The Arctic is turning green as areas that have been frozen for tens of thousands of years are now thawing, warns new research.
The study shows that shrubs are flourishing in the tundra and increasing the rate that layers of frozen ground – known as permafrost – are melting.
Researchers found that the greenery traps snow and aids the thawing process.
The team from Los Alamos National Laboratory, University of Alaska Fairbanks and Oak Ridge National Laboratory dug snow pits in patches of these shrubs to analyse the warming effect.
Los Alamos scientists then used a 3D computer model and confirmed shrubs can lead to significant degradation of the permafrost layer, which has remained frozen for tens of thousands of years.
The melted ice also increases the amount of fresh water in the Arctic that is then discharged into rivers, lakes and oceans.

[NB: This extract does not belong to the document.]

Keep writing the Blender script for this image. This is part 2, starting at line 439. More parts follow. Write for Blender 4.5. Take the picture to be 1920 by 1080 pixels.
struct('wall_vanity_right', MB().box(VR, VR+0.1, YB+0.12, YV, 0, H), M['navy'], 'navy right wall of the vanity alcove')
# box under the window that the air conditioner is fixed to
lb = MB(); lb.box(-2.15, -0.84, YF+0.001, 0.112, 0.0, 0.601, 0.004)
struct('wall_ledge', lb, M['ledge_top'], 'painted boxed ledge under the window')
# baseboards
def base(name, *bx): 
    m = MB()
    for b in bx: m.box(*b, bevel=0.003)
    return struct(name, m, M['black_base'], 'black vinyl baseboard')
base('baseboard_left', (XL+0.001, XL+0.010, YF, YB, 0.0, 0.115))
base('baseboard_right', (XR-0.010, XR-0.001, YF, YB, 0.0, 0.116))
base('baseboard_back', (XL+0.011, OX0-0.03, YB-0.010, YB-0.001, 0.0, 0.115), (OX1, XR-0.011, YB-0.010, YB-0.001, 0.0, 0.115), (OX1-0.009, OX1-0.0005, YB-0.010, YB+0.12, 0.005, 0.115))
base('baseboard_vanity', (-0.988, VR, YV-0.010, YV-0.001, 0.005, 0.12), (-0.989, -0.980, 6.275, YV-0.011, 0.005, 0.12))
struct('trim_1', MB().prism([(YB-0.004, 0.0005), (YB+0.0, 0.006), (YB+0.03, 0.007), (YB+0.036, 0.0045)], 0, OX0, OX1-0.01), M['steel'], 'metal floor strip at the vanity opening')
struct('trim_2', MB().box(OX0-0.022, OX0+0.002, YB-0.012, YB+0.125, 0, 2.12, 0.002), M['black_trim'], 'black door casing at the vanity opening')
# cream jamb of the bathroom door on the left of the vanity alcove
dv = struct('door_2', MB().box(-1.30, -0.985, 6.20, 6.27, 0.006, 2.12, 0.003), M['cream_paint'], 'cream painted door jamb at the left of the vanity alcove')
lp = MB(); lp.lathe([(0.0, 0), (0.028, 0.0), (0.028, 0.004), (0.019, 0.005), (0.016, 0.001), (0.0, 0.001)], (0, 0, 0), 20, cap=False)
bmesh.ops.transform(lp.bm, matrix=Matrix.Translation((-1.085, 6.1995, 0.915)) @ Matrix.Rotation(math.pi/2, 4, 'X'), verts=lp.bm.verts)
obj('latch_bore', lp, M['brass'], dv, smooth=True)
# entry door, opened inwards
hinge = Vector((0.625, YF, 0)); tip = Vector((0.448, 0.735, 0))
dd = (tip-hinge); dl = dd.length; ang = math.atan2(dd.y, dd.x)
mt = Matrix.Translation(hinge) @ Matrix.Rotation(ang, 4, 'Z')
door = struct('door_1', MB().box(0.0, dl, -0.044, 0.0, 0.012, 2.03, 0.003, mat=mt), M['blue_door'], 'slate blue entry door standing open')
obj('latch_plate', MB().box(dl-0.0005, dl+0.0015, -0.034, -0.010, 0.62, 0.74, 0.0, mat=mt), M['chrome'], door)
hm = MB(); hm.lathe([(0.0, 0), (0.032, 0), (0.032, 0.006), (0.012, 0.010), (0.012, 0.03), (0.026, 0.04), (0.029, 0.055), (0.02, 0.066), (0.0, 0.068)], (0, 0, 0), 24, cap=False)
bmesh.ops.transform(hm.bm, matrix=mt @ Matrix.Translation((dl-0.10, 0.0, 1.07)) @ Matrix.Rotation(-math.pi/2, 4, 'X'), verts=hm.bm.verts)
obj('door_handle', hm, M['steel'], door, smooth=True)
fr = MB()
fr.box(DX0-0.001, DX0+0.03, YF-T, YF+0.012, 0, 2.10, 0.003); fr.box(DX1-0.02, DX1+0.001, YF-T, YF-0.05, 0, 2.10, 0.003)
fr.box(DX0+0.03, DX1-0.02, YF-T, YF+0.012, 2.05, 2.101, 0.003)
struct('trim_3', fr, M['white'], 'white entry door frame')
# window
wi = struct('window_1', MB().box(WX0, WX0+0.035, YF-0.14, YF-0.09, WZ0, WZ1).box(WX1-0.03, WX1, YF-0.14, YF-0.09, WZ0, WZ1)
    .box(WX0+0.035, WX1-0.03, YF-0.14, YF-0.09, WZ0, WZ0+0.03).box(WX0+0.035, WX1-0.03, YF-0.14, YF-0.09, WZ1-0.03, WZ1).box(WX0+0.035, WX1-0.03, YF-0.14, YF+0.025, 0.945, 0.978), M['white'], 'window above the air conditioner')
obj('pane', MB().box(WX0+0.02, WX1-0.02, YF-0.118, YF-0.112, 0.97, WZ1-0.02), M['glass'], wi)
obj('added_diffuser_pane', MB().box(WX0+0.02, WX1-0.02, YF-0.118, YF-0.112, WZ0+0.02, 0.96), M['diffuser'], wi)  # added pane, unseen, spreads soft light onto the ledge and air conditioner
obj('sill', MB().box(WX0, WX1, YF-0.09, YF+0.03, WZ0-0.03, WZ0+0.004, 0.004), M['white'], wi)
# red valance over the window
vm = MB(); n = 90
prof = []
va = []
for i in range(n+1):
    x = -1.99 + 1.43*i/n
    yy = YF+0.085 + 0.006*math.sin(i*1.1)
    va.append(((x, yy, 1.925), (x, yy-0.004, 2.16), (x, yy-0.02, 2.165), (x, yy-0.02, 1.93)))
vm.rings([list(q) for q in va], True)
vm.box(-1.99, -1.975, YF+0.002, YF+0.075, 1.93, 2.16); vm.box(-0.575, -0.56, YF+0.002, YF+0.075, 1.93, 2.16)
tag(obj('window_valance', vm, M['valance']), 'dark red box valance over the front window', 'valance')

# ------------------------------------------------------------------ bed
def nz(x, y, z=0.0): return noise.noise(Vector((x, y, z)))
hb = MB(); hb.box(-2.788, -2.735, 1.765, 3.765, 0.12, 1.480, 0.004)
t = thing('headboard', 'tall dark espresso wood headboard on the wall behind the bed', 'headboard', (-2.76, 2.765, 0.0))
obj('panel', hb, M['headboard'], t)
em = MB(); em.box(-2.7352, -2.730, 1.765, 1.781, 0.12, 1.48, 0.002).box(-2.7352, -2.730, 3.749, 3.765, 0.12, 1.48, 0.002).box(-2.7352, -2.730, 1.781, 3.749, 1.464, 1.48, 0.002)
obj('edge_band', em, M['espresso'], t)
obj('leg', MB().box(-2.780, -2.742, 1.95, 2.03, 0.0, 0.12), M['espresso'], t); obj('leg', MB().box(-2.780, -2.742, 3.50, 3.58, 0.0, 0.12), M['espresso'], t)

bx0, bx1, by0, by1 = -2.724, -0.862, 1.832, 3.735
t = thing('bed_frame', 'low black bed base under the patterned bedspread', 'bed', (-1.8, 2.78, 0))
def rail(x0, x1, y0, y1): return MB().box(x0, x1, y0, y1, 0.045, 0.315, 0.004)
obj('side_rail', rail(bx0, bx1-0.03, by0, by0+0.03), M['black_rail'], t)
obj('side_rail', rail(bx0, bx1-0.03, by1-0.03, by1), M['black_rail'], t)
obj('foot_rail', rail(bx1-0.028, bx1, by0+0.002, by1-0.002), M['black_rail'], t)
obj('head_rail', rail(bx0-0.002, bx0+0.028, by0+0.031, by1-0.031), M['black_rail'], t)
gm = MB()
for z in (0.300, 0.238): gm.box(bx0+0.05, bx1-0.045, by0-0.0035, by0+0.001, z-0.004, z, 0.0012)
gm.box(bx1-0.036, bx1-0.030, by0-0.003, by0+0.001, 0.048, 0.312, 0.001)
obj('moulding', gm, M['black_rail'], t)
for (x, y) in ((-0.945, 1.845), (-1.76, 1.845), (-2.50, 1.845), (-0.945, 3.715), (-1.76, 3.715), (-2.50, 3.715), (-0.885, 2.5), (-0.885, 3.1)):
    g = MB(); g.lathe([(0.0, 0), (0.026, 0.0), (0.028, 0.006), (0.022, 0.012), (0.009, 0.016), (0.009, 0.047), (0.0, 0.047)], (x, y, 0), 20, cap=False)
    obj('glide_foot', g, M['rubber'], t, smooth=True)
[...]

Dr Cathy Wilson, of the Los Alamos lab, said: “The Arctic is actively greening, and shrubs are flourishing across the tundra.
“As insulating snow accumulates atop tall shrubs, it boosts significant ground warming.
“If the trend of increasing vegetation across the Arctic continues, we’re likely to see a strong increase in permafrost degradation.”
Published in the journal Environmental Research Letters, the model is the first to show the way snow and vegetation impact on Alaskan terrain.
The team investigated interactions among shrubs, permafrost, and subsurface areas called taliks.
Taliks are unfrozen ground near permafrost caused by a thermal or hydrological anomaly. Some tunnel-like taliks called “through taliks” extend over thick permafrost layers.
Study first author Dr Elchin Jafarov, a Los Alamos postdoctoral research associate, added: “These simulations of through talik formation provide clues as to why we’re seeing an increase in winter discharge in the Arctic.”